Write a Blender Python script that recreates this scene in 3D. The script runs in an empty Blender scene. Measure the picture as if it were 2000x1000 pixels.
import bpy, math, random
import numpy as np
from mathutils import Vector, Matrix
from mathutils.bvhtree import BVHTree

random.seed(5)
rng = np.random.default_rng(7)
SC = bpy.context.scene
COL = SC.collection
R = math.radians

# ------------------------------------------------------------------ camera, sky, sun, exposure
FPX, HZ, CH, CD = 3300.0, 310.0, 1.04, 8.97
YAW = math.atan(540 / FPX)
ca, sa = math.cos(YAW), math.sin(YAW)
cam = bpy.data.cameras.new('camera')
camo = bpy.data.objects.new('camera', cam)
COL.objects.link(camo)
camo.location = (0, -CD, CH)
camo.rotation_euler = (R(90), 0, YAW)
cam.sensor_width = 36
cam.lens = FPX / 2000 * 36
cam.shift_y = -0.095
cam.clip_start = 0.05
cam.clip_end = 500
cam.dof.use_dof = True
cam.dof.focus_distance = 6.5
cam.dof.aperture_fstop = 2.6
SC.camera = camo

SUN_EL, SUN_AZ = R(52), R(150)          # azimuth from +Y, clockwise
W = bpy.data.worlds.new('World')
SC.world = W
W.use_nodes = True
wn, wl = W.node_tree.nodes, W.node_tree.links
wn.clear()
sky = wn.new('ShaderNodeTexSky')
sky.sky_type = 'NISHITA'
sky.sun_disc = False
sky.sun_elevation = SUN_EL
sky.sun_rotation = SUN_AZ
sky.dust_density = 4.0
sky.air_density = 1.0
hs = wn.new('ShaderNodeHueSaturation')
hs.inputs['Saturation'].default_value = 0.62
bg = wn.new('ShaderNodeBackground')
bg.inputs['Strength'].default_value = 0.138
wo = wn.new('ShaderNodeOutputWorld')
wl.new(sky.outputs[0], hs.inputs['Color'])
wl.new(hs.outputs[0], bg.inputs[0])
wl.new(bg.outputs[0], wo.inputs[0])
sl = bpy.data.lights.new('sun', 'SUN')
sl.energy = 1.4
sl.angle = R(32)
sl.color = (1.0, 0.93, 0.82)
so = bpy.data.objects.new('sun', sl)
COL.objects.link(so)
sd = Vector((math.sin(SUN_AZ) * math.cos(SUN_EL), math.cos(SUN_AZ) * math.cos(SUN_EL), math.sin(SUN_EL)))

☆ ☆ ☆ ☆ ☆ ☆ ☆

▶ [EXERCISE DESCRIPTION] Copy exactly the lines that run from the first line of the data to the line containing "R = math.radians", please, with both ends included and nothing else.

▶ [RESPONSE FOR THIS EXERCISE]
Write a Blender Python script that recreates this scene in 3D. The script runs in an empty Blender scene. Measure the picture as if it were 2000x1000 pixels.
import bpy, math, random
import numpy as np
from mathutils import Vector, Matrix
from mathutils.bvhtree import BVHTree

random.seed(5)
rng = np.random.default_rng(7)
SC = bpy.context.scene
COL = SC.collection
R = math.radians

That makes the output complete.